A Karnaugh map (K-map) is a tool used for simplifying logic circuits. In order to complete the K-map, you need to know the requirements of your logic circuit. In other words, how many inputs will your circuit have and what is the desired output for each combination of inputs. First thing you need to do is create a truth table for your circuit. I'm assuming you already know how to do this, if not let me know and I can explain.

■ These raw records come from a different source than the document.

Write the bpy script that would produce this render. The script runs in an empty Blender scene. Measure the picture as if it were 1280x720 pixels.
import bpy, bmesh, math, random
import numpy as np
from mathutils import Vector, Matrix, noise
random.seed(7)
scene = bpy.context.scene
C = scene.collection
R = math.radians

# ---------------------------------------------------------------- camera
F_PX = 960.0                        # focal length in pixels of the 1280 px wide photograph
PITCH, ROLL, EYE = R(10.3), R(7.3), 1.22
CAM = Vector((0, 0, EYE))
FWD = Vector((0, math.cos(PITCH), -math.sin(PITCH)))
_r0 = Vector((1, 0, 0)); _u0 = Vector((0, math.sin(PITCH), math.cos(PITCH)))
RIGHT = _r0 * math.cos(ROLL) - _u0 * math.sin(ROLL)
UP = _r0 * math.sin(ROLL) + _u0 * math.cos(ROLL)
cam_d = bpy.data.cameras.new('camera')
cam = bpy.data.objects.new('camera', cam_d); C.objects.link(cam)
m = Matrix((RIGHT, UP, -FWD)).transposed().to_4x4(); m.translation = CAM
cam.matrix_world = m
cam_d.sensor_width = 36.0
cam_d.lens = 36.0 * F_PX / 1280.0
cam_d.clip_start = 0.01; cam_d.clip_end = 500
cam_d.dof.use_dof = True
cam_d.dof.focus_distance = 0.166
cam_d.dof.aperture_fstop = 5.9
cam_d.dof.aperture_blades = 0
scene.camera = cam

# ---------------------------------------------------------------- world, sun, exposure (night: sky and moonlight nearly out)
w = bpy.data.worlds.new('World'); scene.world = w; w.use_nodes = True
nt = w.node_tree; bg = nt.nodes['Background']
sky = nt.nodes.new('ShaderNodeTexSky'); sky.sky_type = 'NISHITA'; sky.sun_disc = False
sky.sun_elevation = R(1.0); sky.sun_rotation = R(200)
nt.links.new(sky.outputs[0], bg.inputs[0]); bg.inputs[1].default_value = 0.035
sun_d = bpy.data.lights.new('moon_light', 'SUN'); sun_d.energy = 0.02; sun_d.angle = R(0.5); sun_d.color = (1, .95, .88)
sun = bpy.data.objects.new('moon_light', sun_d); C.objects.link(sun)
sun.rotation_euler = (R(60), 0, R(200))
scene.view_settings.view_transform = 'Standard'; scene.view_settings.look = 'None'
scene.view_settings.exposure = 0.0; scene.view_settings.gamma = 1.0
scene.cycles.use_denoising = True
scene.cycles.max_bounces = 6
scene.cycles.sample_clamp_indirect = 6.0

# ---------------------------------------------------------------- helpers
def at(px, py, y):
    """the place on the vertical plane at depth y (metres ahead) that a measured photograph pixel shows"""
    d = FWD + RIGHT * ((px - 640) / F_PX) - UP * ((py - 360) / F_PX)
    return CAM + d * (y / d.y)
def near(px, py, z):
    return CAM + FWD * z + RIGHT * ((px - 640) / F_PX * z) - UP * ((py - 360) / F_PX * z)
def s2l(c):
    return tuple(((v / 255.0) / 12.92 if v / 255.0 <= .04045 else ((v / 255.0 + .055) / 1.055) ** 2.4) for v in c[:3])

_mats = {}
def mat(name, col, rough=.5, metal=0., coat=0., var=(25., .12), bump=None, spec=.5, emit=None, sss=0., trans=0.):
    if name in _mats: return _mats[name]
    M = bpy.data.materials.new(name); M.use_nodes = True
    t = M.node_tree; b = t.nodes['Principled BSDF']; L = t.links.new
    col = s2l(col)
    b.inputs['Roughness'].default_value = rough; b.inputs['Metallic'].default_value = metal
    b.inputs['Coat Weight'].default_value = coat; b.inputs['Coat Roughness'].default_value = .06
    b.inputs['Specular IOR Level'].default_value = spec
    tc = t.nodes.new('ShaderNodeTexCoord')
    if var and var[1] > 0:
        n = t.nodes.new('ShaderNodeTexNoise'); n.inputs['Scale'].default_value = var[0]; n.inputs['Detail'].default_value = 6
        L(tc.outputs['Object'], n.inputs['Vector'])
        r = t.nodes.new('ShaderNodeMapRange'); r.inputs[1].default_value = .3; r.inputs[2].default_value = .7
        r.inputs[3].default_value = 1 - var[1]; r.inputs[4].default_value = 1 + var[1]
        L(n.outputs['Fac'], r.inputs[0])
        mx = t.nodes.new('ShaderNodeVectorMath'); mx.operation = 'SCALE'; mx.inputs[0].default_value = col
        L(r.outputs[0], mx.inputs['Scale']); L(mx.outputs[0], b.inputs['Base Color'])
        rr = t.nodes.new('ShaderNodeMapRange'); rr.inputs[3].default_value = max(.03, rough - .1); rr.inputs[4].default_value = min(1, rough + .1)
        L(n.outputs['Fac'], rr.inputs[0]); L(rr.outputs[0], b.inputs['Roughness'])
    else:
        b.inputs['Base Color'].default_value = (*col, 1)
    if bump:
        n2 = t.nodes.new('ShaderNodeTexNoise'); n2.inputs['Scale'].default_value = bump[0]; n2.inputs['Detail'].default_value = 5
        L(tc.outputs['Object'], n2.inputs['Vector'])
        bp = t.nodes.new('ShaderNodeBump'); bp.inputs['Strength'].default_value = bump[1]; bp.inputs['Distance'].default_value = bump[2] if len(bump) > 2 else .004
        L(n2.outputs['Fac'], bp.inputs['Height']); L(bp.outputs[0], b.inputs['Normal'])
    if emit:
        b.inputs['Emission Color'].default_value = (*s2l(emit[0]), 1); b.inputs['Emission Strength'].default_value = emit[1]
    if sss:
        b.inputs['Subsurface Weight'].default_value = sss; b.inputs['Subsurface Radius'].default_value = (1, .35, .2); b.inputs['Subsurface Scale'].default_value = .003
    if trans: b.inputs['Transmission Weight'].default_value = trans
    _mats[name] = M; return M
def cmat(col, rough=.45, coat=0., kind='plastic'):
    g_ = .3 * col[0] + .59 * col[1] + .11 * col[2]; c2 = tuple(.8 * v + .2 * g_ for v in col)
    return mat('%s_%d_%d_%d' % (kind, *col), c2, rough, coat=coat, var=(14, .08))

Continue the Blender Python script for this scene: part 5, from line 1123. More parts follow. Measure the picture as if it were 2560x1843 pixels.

For example, let's say your design has three inputs and you want the output of your circuit to be logic '1' whenever bit 0 and bit 1 are high and bit 1 and bit 2 are high regardless of the remaining bit, and logic '0' for all other input combinations. Your truth table would look like this:
bit 2 | bit 1 | bit 0 | Q (output)
0.........0........0.........0
0.........0........1.........0
0.........1........0.........0
0.........1........1.........1
1.........0........0.........0
1.........0........1.........0
1.........1........0.........1
1.........1........1.........1
Now you can use a K-map to get the most simplified logic circuit that will realize this truth table. As I stated in my previous post, three inputs require a 2x4 K-map. Bit 2 = 'A', bit 1 = 'B', bit 0 = 'C', and your output (Q) = f (A,B,C). You should now be able to follow the wiki example and plug these values into your 3-variable K-map to get your simplified circuit. To help you out a bit more, the resultant logic circuit will consist of two 2-input AND gates and one 2-input OR gate. Let me know if you have further questions, and I will be glad to help you out more.